Beatrice Mosionier (formerly Beatrice Culleton) was born in 1949, in St. Boniface, Manitoba, Canada. She attended George Brown College (1970) in Toronto, and Banff School of Fine Arts (1983). She was raised in foster homes, as were her brother and two sisters, because of her parents’ alcoholism. Following the death of two sisters to suicide, Beatrice decided to write In Search of April Raintree. First published in 1983, it has become a Canadian classic. Beatrice is the author of several children’s book including: Spirit of the White Bison, Christopher’s Folly, and Unusual Friendships: A Little Black Cat and a Little White Rat. Her second novel, In the Shadow of Evil, was published in 2000. Her most recent book is the memoir Come Walk With Me, published by Portage and Main Press in 2009.

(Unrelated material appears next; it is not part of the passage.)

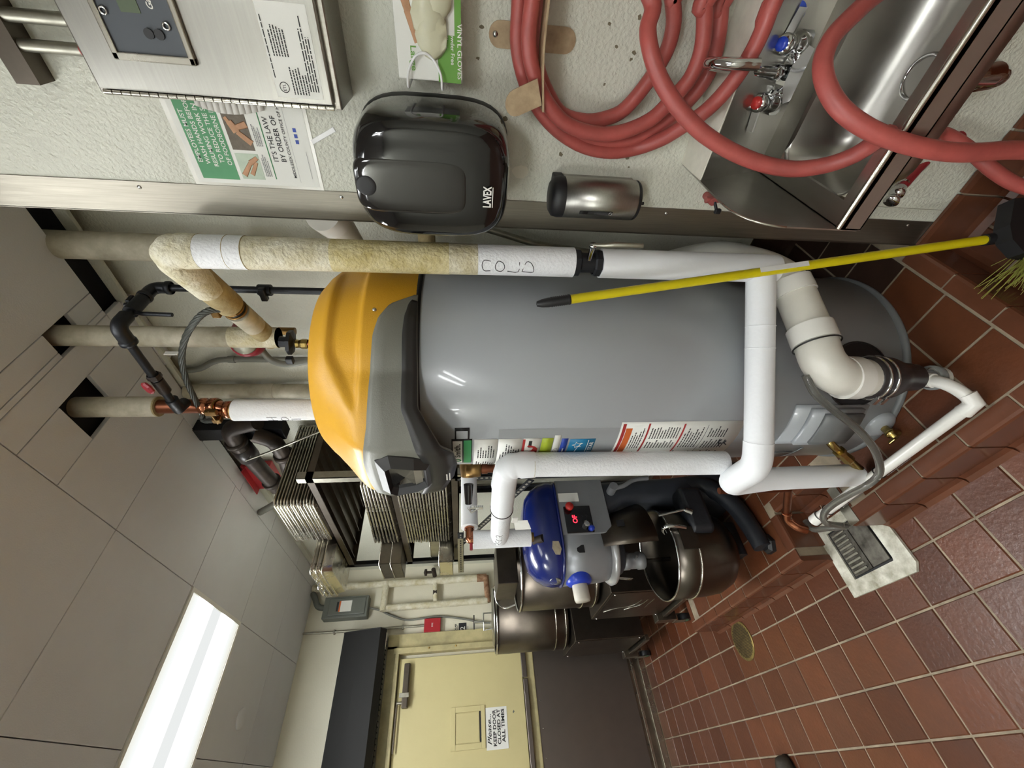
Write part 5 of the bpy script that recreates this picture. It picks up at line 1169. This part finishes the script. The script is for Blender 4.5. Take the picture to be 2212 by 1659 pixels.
mb_(MB().lathe([(0, .665), (.034, .665), (.040, .672), (.041, .70), (.036, .705), (.036, .74), (.040, .745), (.040, .78), (0, .78)], (.0, -.045, 0), n=24), 'planetary_shaft', MIXG)
mb_(MB().cyl((0, -.045, .53), (0, -.045, .67), .010, n=12).cyl((-.04, -.045, .72), (.06, -.045, .72), .006, n=10), 'agitator_stem', CHROME)
# attachment hub on the front
hubd = Vector((-.05, -1, -.05)).normalized(); h0 = Vector((.03, -.090, 1.015))
mb_(MB().lathe([(.056, 0), (.060, .02), (.060, .045), (.050, .055), (0, .055)], h0, hubd, n=28), 'hub_collar', BLUP)
mb_(MB().lathe([(.034, .05), (.036, .07), (.036, .115), (.032, .125), (0, .125)], h0, hubd, n=24), 'hub_plug', M('hub_grey', 'b9b4a8', .4))
# column
loft([[(x, y, z) for x, y in rrect(-w_, w_, y0, y1, .04, 4)] for (w_, y0, y1, z) in ((.20, .16, .335, .17), (.16, .19, .335, .30), (.140, .195, .33, .45), (.136, .20, .33, .60), (.137, .20, .32, .74), (.140, .12, .318, .88), (.1435, .08, .316, .97), (.1455, .06, .3145, 1.08))], MIXD, 'column')
# side plate carrying the controls
mb_(MB().box(.137, .152, .04, .315, .84, 1.082, bev=.004), 'side_cover', MIXG)
pn = mb_(MB().box(.150, .158, .045, .175, .930, 1.060, bev=.003), 'control_panel', BLKP)
mb_(MB().lathe([(0, 0), (.010, 0), (.011, .012), (.019, .014), (.020, .026), (.016, .032), (0, .033)], (.158, .165, 1.035), (1, 0, 0), n=20), 'stop_button', REDP, pn)
q = MB(); vs, fs = text_geo('OF', .022, bold=.02); q.add([MXM @ Vector((.1586, .090+v.x, 1.003+v.y)) for v in vs], fs); q.build('led_readout', LED, pn)
for (y, z) in ((.125, .975), (.100, .975), (.125, .955), (.10, .955)): mb_(MB().cyl((.157, y, z), (.160, y, z), .0055, n=12), 'key', BLKMT, pn)
mb_(MB().lathe([(0, 0), (.016, 0), (.016, .02), (.010, .022), (0, .022)], (.158, .080, .965), (1, 0, 0), n=8, smooth=False), 'speed_knob', CHROME, pn)
mb_(MB().lathe([(0, 0), (.013, 0), (.013, .018), (0, .02)], (.158, .060, .945), (1, 0, 0), n=16), 'blue_knob', BLUP, pn)
mb_(MB().prism([(0, 0), (.045, 0), (.045, .10), (0, .10)], (.1525, .20, .975), (0, 1, 0), UP, (1, 0, 0), .0012), 'data_plate', PAPER)
mb_(MB().prism([(0, 0), (.035, 0), (.035, .035), (.008, .035), (0, .026)], (.1385, -.04, .99), (0, 1, 0), UP, (1, 0, 0), .0015), 'warning_sticker', BLKMT)
mb_(MB().prism([(-.03, -.01), (-.005, -.02), (.03, -.012), (.032, .016), (.0, .022), (-.028, .010)], (.1575, -.02, 1.12), (0, 1, 0), UP, (1, 0, .15), .002), 'torn_tape', M('masking_tape', 'b7ab93', .6, var=.3, vs=50))
mb_(MB().cyl((.11, .03, 1.21), (.15, .03, 1.175), .022, .018, n=10), 'lifting_eye', CIRON)
mb_(MB().lathe([(0, 0), (.026, 0), (.026, .0012), (0, .0012)], (.045, -.128, 1.125), (.3, -1, .15), n=24), 'round_badge', M('badge_silver', '8b8d88', .35, .5))
# bowl guard: curved steel sheet on the right
q = MB(); vs = []
for k in range(13):
    th = R(-8+80*k/12); vs += [(.150*math.cos(th), .150*math.sin(th), .90), (.222*math.cos(th), .222*math.sin(th), .665)]
q.add(vs, [(2*k, 2*k+2, 2*k+3, 2*k+1) for k in range(12)], True); o = mb_(q, 'bowl_guard', STEELD); o.modifiers.new('s', 'SOLIDIFY').thickness = .002
mb_(MB().prism([(0, 0), (.03, 0), (.03, .035), (0, .035)], (.168, .06, .82), (0, 1, 0), (.25, 0, -.97), (1, 0, .25), .003), 'guard_label', BLKMT)
q = MB()
for k in range(5):
    th = R(-125+9*k); q.cyl((.115*math.cos(th), .115*math.sin(th), .82), (.125*math.cos(th), .125*math.sin(th), .745), .0022, n=6)
q.tube([(.124*math.cos(R(-127+5*k)), .124*math.sin(R(-127+5*k)), .76) for k in range(9)], .0022, 6); mb_(q, 'guard_wires', CHROME)
# bowl
bw = mb_(MB().lathe([(.0, .215), (.07, .217), (.12, .235), (.165, .275), (.190, .33), (.198, .40), (.201, .48), (.205, .585), (.2015, .585), (.197, .48), (.194, .40), (.186, .333), (.162, .28), (.118, .24), (.07, .223), (0, .222)], (0, -.02, 0), n=56), 'bowl', BOWL)
mb_(MB().torus((0, -.02, .585), UP, .205, .005, 56, 8), 'bowl_rim', CHROME, bw)
mb_(MB().torus((0, -.02, .475), UP, .203, .0045, 56, 8), 'bowl_band', ALU, bw)
mb_(MB().prism([(-.05, 0), (.05, 0), (.05, .08), (-.05, .08)], (.199, -.02, .47), (0, 1, 0), UP, (1, 0, 0), .010), 'bowl_bracket', STEELD, bw)
mb_(MB().tube(smoothc([(.17, .02, .60), (.205, .03, .615), (.225, .03, .58), (.222, .02, .52)], 4), .010, 10), 'bowl_clamp', CHROME)
mb_(MB().cyl((.20, .09, .62), (.235, .10, .50), .006, n=10).cyl((.235, .10, .50), (.235, .085, .47), .014, n=10), 'lock_pin', CHROME)
loft([[(x, y, z) for x, y in rrect(.12, .235, .0, .22, .03, 4)] for z in (.385, .40, .47, .48)], MIXF, 'bowl_cradle')
mb_(MB().tube(smoothc([(.152, .25, .80), (.175, .25, .79), (.182, .26, .74), (.180, .29, .68), (.178, .30, .60)], 5), .0105, 12).cyl((.140, .25, .80), (.205, .25, .80), .021, n=18), 'lift_handle', MIXG)
mb_(MB().cyl((0, .1, .19), (0, -.06, .19), .06, n=20), 'bowl_seat', MIXF)
# splayed feet
for sx in (-1, 1):
    P_ = smoothc([(sx*.10, .29, .37), (sx*.15, .25, .28), (sx*.195, .13, .215), (sx*.220, .0, .200), (sx*.230, -.09, .195)], 4)
    mb_(MB().tube(P_, [.050-.012*i/len(P_) for i in range(len(P_))], 12), 'foot', MIXF)
    mb_(MB().lathe([(0, 0), (.045, 0), (.043, .018), (.03, .03), (0, .03)], (sx*.225, -.075, PT), n=6, smooth=False), 'foot_pad', BLKMT)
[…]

Louise Halfe, Sky Dancer, was born in Two Hills, Alberta. She was raised on the Saddle Lake First Nation and attended Blue Quills Residential School. Halfe made her debut as a poet in Writing the Circle: Native Women of Western Canada, the acclaimed anthology of life-writings by Native women. Halfe’s first book of poetry, Bear Bones and Feathers, won the Milton Acorn Award for 1996 and was short-listed for the Spirit of Saskatchewan Award. Blue Marrow, published by McClelland and Steward in 1998, is a mixture of prose and poetry resurrecting voices from the past. Blue Marrow was short-listed for the Governor General’s Award. Louise’s third book of poetry, The Crooked Good, published in 2007 by Coteau, won the Saskatoon Book Award and the Saskatoon Publishers Award and was short listed for the Pat Lowther Memorial Award.The Crooked Good is an epic poem based on the Cree Legend of the Rolling Head, interwoven with the lives of four generations of women. Louise served as the first aboriginal Poet Laureate of Saskatchewan from 2005-2006. Her work is widely published in anthologies and magazines.